Little Egbert Tract Feasibility Study and Multi-Benefit Project

cbec assisted in the initial development of a feasibility study for Little Egbert Tract, a project that aims to achieve flood risk reduction and habitat restoration benefits in the region, while creating a more sustainable landscape for agriculture. This restored aquatic land will provide habitat to a multitude of species including Swainson’s Hawk, Giant Garter Snake, Green Sturgeon, Delta Smelt, Chinook Salmon, and California Black Rail.

Under contract with SAFCA, the feasibility study team defined draft project objectives and setting in terms of its physical, flood, and agricultural functions, identified opportunities and constraints, and developed early project concepts. During the conceptual design and evaluation process, multiple design charrettes were held with the steering committee and other invited agencies and local stakeholders to review, refine, and rank the benefits of each alternative leading to the selection of a preferred suite of alternatives. Notable project stakeholders are Westervelt Ecological Services, Larsen Wurzel & Associates, Reclamation Districts 2084 and 536, Solano County, California Natural Resources Agency, California Departments of Water Resources and Fish and Wildlife. The feasibility study is complete, with planning ongoing.

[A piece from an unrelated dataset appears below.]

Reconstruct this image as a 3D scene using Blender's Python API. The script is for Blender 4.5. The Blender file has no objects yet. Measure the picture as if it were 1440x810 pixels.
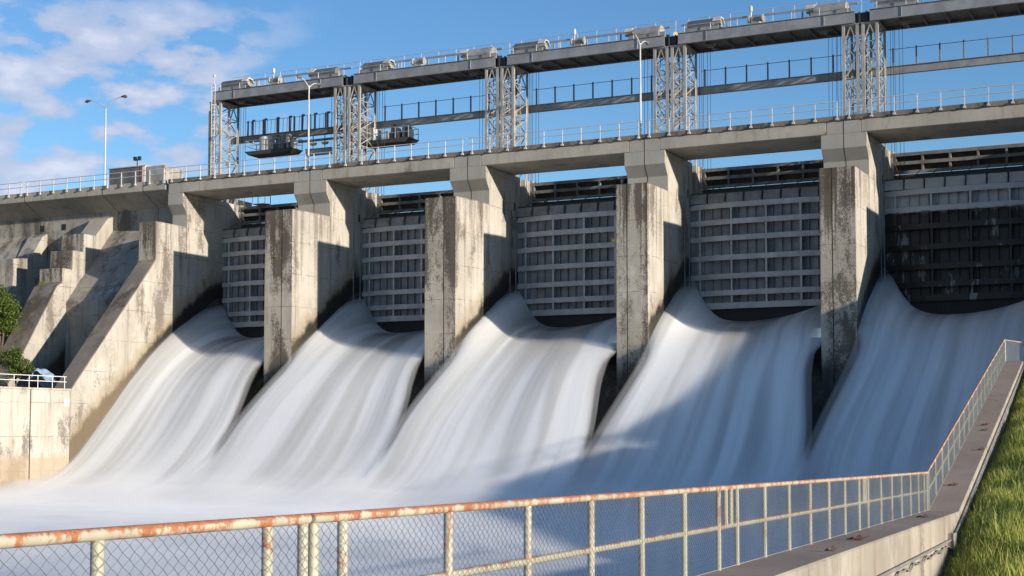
import bpy, math, random
import numpy as np
from mathutils import Vector, Matrix
random.seed(7); rng = np.random.default_rng(7)
R = math.radians
scn = bpy.context.scene
C = scn.collection
L = 14.0

# ------------------------------------------------------------------ mesh builder
class MB:
    def __init__(s): s.v = []; s.f = []; s.m = []
    def poly(s, pts, faces, mi=0):
        o = len(s.v); s.v += [tuple(p) for p in pts]
        for f in faces: s.f.append(tuple(i + o for i in f)); s.m.append(mi)
    def box(s, x0, x1, y0, y1, z0, z1, mi=0):
        s.poly([(x0,y0,z0),(x1,y0,z0),(x1,y1,z0),(x0,y1,z0),(x0,y0,z1),(x1,y0,z1),(x1,y1,z1),(x0,y1,z1)],
               [(0,3,2,1),(4,5,6,7),(0,1,5,4),(1,2,6,5),(2,3,7,6),(3,0,4,7)], mi)
        return s
    def prism_x(s, yz, x0, x1, mi=0, mi_side=None):
        n = len(yz)
        a = sum(yz[i][0]*yz[(i+1)%n][1]-yz[(i+1)%n][0]*yz[i][1] for i in range(n))
        if a < 0: yz = yz[::-1]
        pts = [(x0,y,z) for y,z in yz] + [(x1,y,z) for y,z in yz]
        s.poly(pts, [tuple(range(n-1,-1,-1)), tuple(range(n,2*n))] + [(i,(i+1)%n,(i+1)%n+n,i+n) for i in range(n)], mi)
        return s
    def prism_z(s, xy, z0, z1, mi=0, mis=None):
        n = len(xy)
        a = sum(xy[i][0]*xy[(i+1)%n][1]-xy[(i+1)%n][0]*xy[i][1] for i in range(n))
        if a < 0: xy = xy[::-1]
        pts = [(x,y,z0) for x,y in xy] + [(x,y,z1) for x,y in xy]
        s.poly(pts, [tuple(range(n-1,-1,-1)), tuple(range(n,2*n))] + [(i,(i+1)%n,(i+1)%n+n,i+n) for i in range(n)], mi)
        return s
    def prism_y(s, xz, y0, y1, mi=0):
        n = len(xz)
        a = sum(xz[i][0]*xz[(i+1)%n][1]-xz[(i+1)%n][0]*xz[i][1] for i in range(n))
        if a > 0: xz = xz[::-1]
        pts = [(x,y0,z) for x,z in xz] + [(x,y1,z) for x,z in xz]
        s.poly(pts, [tuple(range(n-1,-1,-1)), tuple(range(n,2*n))] + [(i,(i+1)%n,(i+1)%n+n,i+n) for i in range(n)], mi)
        return s
    def tube(s, pts, r, n=8, cap=True, mi=0):
        pts = [Vector(p) for p in pts]; rs = r if isinstance(r, (list,tuple)) else [r]*len(pts)
        o = len(s.v); m = len(pts)
        prev = None
        for i, p in enumerate(pts):
            d = (pts[min(i+1,m-1)] - pts[max(i-1,0)]).normalized()
            u = prev if prev is not None else (Vector((0,0,1)) if abs(d.z) < .9 else Vector((1,0,0)))
            u = (u - d*u.dot(d)).normalized(); w = d.cross(u); prev = u
            for k in range(n):
                a = 2*math.pi*(k+.5)/n
                s.v.append(tuple(p + (u*math.cos(a) + w*math.sin(a))*rs[i]))
        for i in range(m-1):
            for k in range(n):
                s.f.append((o+i*n+k, o+i*n+(k+1)%n, o+(i+1)*n+(k+1)%n, o+(i+1)*n+k)); s.m.append(mi)
        if cap:
            for st, order in ((o, range(n-1,-1,-1)), (o+(m-1)*n, range(n))):
                q = len(s.v); s.v += [s.v[st+k] for k in order]
                s.f.append(tuple(range(q, q+n))); s.m.append(mi)
        return s
    def bar(s, a, b, w, h=None, mi=0):
        return s.tube([a,b], (w/2*1.41), 4, True, mi)
    def ball(s, c, r, n=10, sz=1.0, mi=0):
        pts=[(c[0],c[1],c[2]-r*sz*math.cos(math.pi*i/6)) for i in range(7)]
        return s.tube(pts,[max(.001,r*math.sin(math.pi*i/6)) for i in range(7)],n,True,mi)
    def build(s, name, mats, parent=None, smooth=False, bevel=0, loc=None):
        me = bpy.data.meshes.new(name); me.from_pydata(s.v, [], s.f)
        if not isinstance(mats, (list,tuple)): mats = [mats]
        for m in mats: me.materials.append(m)
        if len(mats) > 1: me.polygons.foreach_set('material_index', s.m)
        if smooth: me.polygons.foreach_set('use_smooth', [True]*len(me.polygons))
        me.update()
        o = bpy.data.objects.new(name, me); C.objects.link(o)
        if parent: o.parent = parent
        if loc: o.location = loc
        if bevel:
            b = o.modifiers.new('bevel','BEVEL'); b.width = bevel; b.segments = 1; b.limit_method = 'ANGLE'; b.angle_limit = R(40)
        return o

def tag(o, label, cat, group=None, kind=None):
    if label: o['label'] = label
    if cat: o['category'] = cat
    if group: o['group'] = group
    if kind: o['kind'] = kind
    return o
def thing(name, label, cat, loc=(0,0,0), group=None):
    o = bpy.data.objects.new(name, None); o.empty_display_size = .3; C.objects.link(o); o.location = loc
    return tag(o, label, cat, group)
def children(o): return [c for c in bpy.data.objects if c.parent == o]
def dup(root, loc, label, kids=None):
    r = root.copy(); C.objects.link(r); r.location = loc; r['label'] = label
    for ch in children(root):
        if ch.parent is not root: continue
        c = ch.copy(); C.objects.link(c); c.parent = r
        for g in children(ch):
            d = g.copy(); C.objects.link(d); d.parent = c
    return r

# ------------------------------------------------------------------ node helper
class NT:
    def __init__(s, mat): s.t = mat.node_tree; s.n = s.t.nodes; s.l = s.t.links
    def new(s, typ, **kw):
        n = s.n.new(typ)
        for k, v in kw.items(): setattr(n, k, v)
        return n
    def put(s, sock, v):
        if isinstance(v, (int,float,tuple,list)):
            if hasattr(sock,'default_value'):
                if isinstance(v,(tuple,list)) and len(v)==3 and sock.type=='RGBA': v = (*v,1)
                sock.default_value = v
        else: s.l.new(v, sock)
    def math(s, op, a, b=0.0, c=None, clamp=False):
        n = s.new('ShaderNodeMath', operation=op); n.use_clamp = clamp
        s.put(n.inputs[0], a); s.put(n.inputs[1], b)
        if c is not None: s.put(n.inputs[2], c)
        return n.outputs[0]
    def vmul(s, v, sc):
        n = s.new('ShaderNodeVectorMath', operation='MULTIPLY'); s.put(n.inputs[0], v); n.inputs[1].default_value = sc
        return n.outputs[0]
    def noise(s, v, scale, detail=4, rough=.55, dist=0.0):
        n = s.new('ShaderNodeTexNoise'); s.put(n.inputs['Vector'], v)
        n.inputs['Scale'].default_value = scale; n.inputs['Detail'].default_value = detail
        n.inputs['Roughness'].default_value = rough; n.inputs['Distortion'].default_value = dist
        return n.outputs['Fac']
    def ramp(s, v, a, b, lo=0.0, hi=1.0):
        n = s.new('ShaderNodeMapRange'); n.interpolation_type = 'SMOOTHSTEP'
        s.put(n.inputs[0], v); n.inputs[1].default_value = a; n.inputs[2].default_value = b
        n.inputs[3].default_value = lo; n.inputs[4].default_value = hi
        return n.outputs[0]
    def mix(s, f, a, b):
        n = s.new('ShaderNodeMix', data_type='RGBA'); s.put(n.inputs[0], f); s.put(n.inputs[6], a); s.put(n.inputs[7], b)
        return n.outputs[2]
    def xyz(s, v):
        n = s.new('ShaderNodeSeparateXYZ'); s.put(n.inputs[0], v); return n.outputs
    def bump(s, h, strength, dist=.05):
        n = s.new('ShaderNodeBump'); s.put(n.inputs['Height'], h); n.inputs['Strength'].default_value = strength; n.inputs['Distance'].default_value = dist
        return n.outputs[0]

def newmat(name):
    m = bpy.data.materials.new(name); m.use_nodes = True
    t = NT(m); b = m.node_tree.nodes['Principled BSDF']
    return m, t, b
def P_(t): return t.new('ShaderNodeNewGeometry').outputs['Position']

# water surface beside the walls (y, z): used for geometry and for the wet stain on the walls
EDGE = [(7,-9.4),(4.6,-9.0),(2.9,-10.0),(.85,-11.1),(-.4,-12.0),(-2.6,-13.6),(-4.7,-15.3),(-7.9,-18.4),(-10.2,-20.5),(-12.4,-22.5),(-14.6,-24.0),(-20,-25)]
MID = [(7,-12.75),(5.6,-12.75),(4,-12.85),(2,-13.15),(0,-13.7),(-2,-14.55),(-4,-15.75),(-6,-17.25),(-8,-19.05),(-10,-20.95),(-12,-22.7),(-14,-23.9),(-17,-24.75),(-22,-25.1),(-30,-25.2)]
CHUTE = [(14,-14),(5,-14),(2,-14.3),(0,-15.0),(-2,-16.2),(-3.8,-18.0),(-8,-24.0),(-10,-26.2),(-12,-27.2),(-16,-27.6)]
def interp(tab):
    xs = np.array([p[0] for p in tab])[::-1]; ys = np.array([p[1] for p in tab])[::-1]
    dense = np.linspace(xs[0], xs[-1], 400); v = np.interp(dense, xs, ys)
    k = np.ones(13)/13; vp = np.pad(v, 6, mode='edge'); v2 = np.convolve(vp, k, 'valid')
    return lambda y: np.interp(y, dense, v2)
f_edge, f_mid, f_chute = interp(EDGE), interp(MID), interp(CHUTE)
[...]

In support of this study, cbec conducted single-beam bathymetric surveys to verify changes in bed topography after flooding, interviewed the land manager and tour of the farming operations, developed potential restoration alternatives, prepared grading volumes to support a rough construction cost estimate, and performed extensive tidal, flood and flood combined with sea level rise screening level modeling to inform benefits and impacts to habitat, agriculture, and water quality. These hydraulic models were then run to simulate the existing conditions of the project over a range of discharges. Different project designs were then screened for juvenile Chinook Salmon fry rearing and Delta Smelt spawning and rearing habitat, as well as assessed for flood inundation patterns. The project designs were compared to the existing conditions to serve as an assessment of each design’s effectiveness. Using the hydraulic models results, a custom particle tracking model was implemented to show how long particles spend within a given area, which assess food web productivity and exchange using exposure time. Particles were also analyzed to understand their transport patterns and final locations after a 2 week long simulation.

cbec is currently developing a Delft 3D hydraulic model to further evaluate a refined set of alternatives for flood conveyance, regional water quality, salinity, and sedimentation impacts. The modeling effort includes a coupled Delft Flow – Wave 3D hydraulic model to evaluate wind wave impacts, sedimentation, flocculation, turbidity, wave run-up, and overtopping for different restoration designs. These designs include natural and nature-based wind wave break islands, wetland marsh habitats, and natural slough networks.